Küresel arz baskısı ve Rusya ihracat fiyatlarının zayıflaması buğday vadeli işlemlerini bushel başına 5 doların altına çekti. ABD hasat ve ekim verileri beklentilerle uyumlu ilerlerken, Rusya ve Ukrayna üretimindeki artış küresel arzı yükseltiyor.
Buğday vadeli işlemleri, ağır küresel arz baskısı ve Rusya’nın zayıflayan ihracat fiyatları nedeniyle Salı günü bushel başına 5 doların altına geriledi. Piyasalarda gözler, Cuma günü açıklanacak USDA arz-talep raporunda. Bu raporun ABD’nin üretim ve ihracat projeksiyonlarında değişiklikler getirmesi bekleniyor.
ABD’de ilkbahar buğday hasadının %85’i tamamlanmış durumda ve beklentilerin üzerinde seyrediyor. Kışlık buğday ekimleri ise %5 seviyesinde ve tahminlerle uyumlu ilerliyor. Rusya’da çiftçilerin şu ana kadar 105 milyon metrik ton hasat ettiği bildirildi; toplam üretimin 135 milyon tona ulaşması öngörülüyor. Ukrayna, 2026 kışlık tahıl ekimini genişletmeyi planlarken, kurak koşullar bazı bölgelerde ilerlemeyi yavaşlatıyor.
Kanada’da ise buğday stokları yıllık bazda %22 gerileyerek 4.1 milyon metrik tona düştü. Analist beklentilerinin altında kalan bu veri, küresel arz fazlasının etkisine rağmen piyasada kısmi bir denge arayışını gündeme taşıyor.
Küresel buğday piyasasında arz baskısı fiyatları geriletirken, Türkiye için un ve işlenmiş tahıl ürünlerinde rekabet avantajı doğuyor.

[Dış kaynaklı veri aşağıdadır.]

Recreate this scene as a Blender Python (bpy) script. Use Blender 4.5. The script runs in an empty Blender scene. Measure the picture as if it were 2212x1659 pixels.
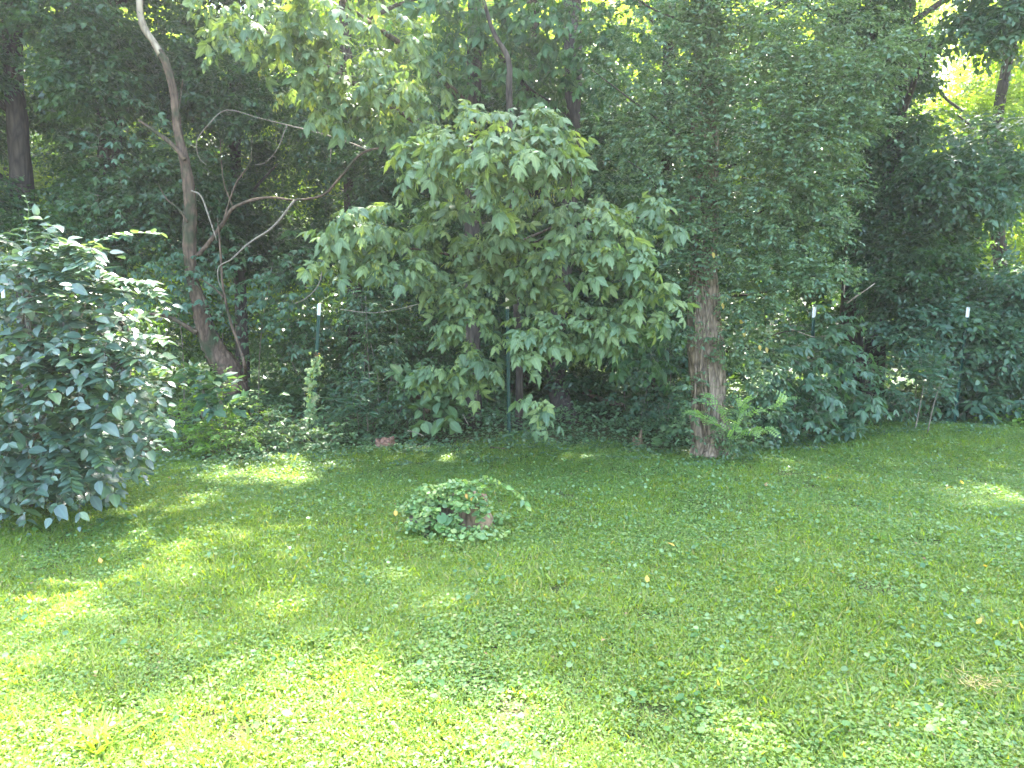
import bpy, math, random
import numpy as np
from mathutils import Vector, Matrix
rng = np.random.default_rng(11)
random.seed(11)
S = bpy.context.scene
COL = S.collection

# ------------------------------------------------------------------ camera, sky, sun, exposure
FPX, CU, CV = 1610.0, 1106.0, 829.5          # focal length and centre, in units of a 2212 px wide frame
PITCH = math.radians(6.2); EYE = 1.6
cam = bpy.data.cameras.new('camera'); co = bpy.data.objects.new('camera', cam); COL.objects.link(co)
cam.sensor_width = 36; cam.lens = 36 * FPX / 2212; cam.clip_end = 1500; cam.clip_start = 0.05
co.location = (0, 0, EYE); co.rotation_euler = (math.pi / 2 - PITCH, 0, 0)
S.camera = co

SUN_EL, SUN_AZ = math.radians(62), math.radians(10)   # azimuth clockwise from +Y
SD = np.array([math.sin(SUN_AZ) * math.cos(SUN_EL), math.cos(SUN_AZ) * math.cos(SUN_EL), math.sin(SUN_EL)])
w = bpy.data.worlds.new('World'); S.world = w; w.use_nodes = True
nt = w.node_tree; bg = nt.nodes['Background']
sky = nt.nodes.new('ShaderNodeTexSky'); sky.sky_type = 'NISHITA'; sky.sun_disc = False
sky.sun_elevation = SUN_EL; sky.sun_rotation = SUN_AZ; sky.air_density = 1.3; sky.dust_density = 3.5; sky.ozone_density = 1.0
nt.links.new(sky.outputs[0], bg.inputs[0]); bg.inputs[1].default_value = 0.15
sl = bpy.data.lights.new('sun', 'SUN'); sl.energy = 3.2; sl.angle = math.radians(0.9); sl.color = (1.0, 0.95, 0.86)
so = bpy.data.objects.new('sun', sl); COL.objects.link(so)
so.rotation_euler = Vector(SD).to_track_quat('Z', 'Y').to_euler()
S.view_settings.view_transform = 'Standard'; S.view_settings.look = 'None'
S.view_settings.gamma = 1; S.view_settings.use_curve_mapping = False
S.view_settings.exposure = 3.72
S.render.engine = 'CYCLES'
S.cycles.max_bounces = 10; S.cycles.diffuse_bounces = 7; S.cycles.glossy_bounces = 2
S.cycles.transmission_bounces = 3; S.cycles.transparent_max_bounces = 4; S.cycles.volume_bounces = 0
S.cycles.sample_clamp_indirect = 6; S.cycles.use_denoising = True

VEIL_DENSITY = 0.0021
# ------------------------------------------------------------------ geometry helpers
ca, sa = math.cos(PITCH), math.sin(PITCH)
def W(u, v, Y):
    x = (u - CU) / FPX; yu = -(v - CV) / FPX
    d = np.array([x, ca + yu * sa, -sa + yu * ca]); d = d / d[1]
    return np.array([d[0] * Y, Y, EYE + d[2] * Y])
def ghgt(x, y):
    x = np.asarray(x, float); y = np.asarray(y, float)
    return (0.018 * np.sin(1.3 * x + 0.7 * y + 1) + 0.014 * np.sin(2.3 * y - 1.1 * x) + 0.008 * np.sin(4.1 * x + 3.2 * y)
            + 0.03 * np.clip(y - 11, 0, 60) ** 1.1)
def G(u, v):
    yu = -(v - CV) / FPX; k = (-sa + yu * ca) / (ca + yu * sa)
    Y = -EYE / k
    return W(u, v, Y)
def toUV(P):
    P = np.atleast_2d(P); d = P - np.array([0, 0, EYE])
    f = d[:, 1] * ca - d[:, 2] * sa; up = d[:, 1] * sa + d[:, 2] * ca
    f = np.where(f < 0.05, 0.05, f)
    return CU + FPX * d[:, 0] / f, CV - FPX * up / f
def norm(a): return a / np.maximum(np.linalg.norm(a, axis=-1, keepdims=True), 1e-9)
def vnoise(x, y, s, seed=0):
    r = np.random.default_rng(seed); T = r.random((64, 64))
    x = np.asarray(x) / s + 31.3; y = np.asarray(y) / s + 17.7
    xi = np.floor(x).astype(int); yi = np.floor(y).astype(int); fx = x - xi; fy = y - yi
    fx = fx * fx * (3 - 2 * fx); fy = fy * fy * (3 - 2 * fy)
    g = lambda a, b: T[a % 64, b % 64]
    return (g(xi, yi) * (1 - fx) + g(xi + 1, yi) * fx) * (1 - fy) + (g(xi, yi + 1) * (1 - fx) + g(xi + 1, yi + 1) * fx) * fy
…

Küresel piyasalarda buğday fiyatlarının arz fazlası nedeniyle bushel başına 5 doların altına inmesi, Türkiye’nin un, makarna ve tahıl bazlı işlenmiş ürün ihracatı açısından yeni bir avantaj kapısı açıyor. Hammadde fiyatlarının düşük seyretmesi, Türk üreticilerin maliyet avantajı elde etmesini ve uluslararası pazarlarda daha rekabetçi fiyatlarla teklif sunabilmesini mümkün kılıyor.
ABD, Rusya, Ukrayna ve Kanada’da üretim hacimlerinin yüksek seyretmesi küresel arzı artırsa da, lojistik, kalite ve katma değerli ürün çeşitliliği Türkiye’yi farklılaştıran güçlü unsurlar olarak öne çıkıyor. Türkiye, özellikle Orta Doğu, Afrika ve Asya pazarlarında buğday unundan türetilen ürünlerde güvenilir tedarikçi konumunu pekiştirebilir.
Ayrıca, Ukrayna’daki kuraklık riskleri ve Kanada’nın düşen stokları, ilerleyen dönemde arz belirsizliği yaratabilir. Bu da Türk ihracatçılar için istikrarlı tedarik ve sürdürülebilir kalite avantajlarını ön plana çıkaracak bir fırsat sunuyor.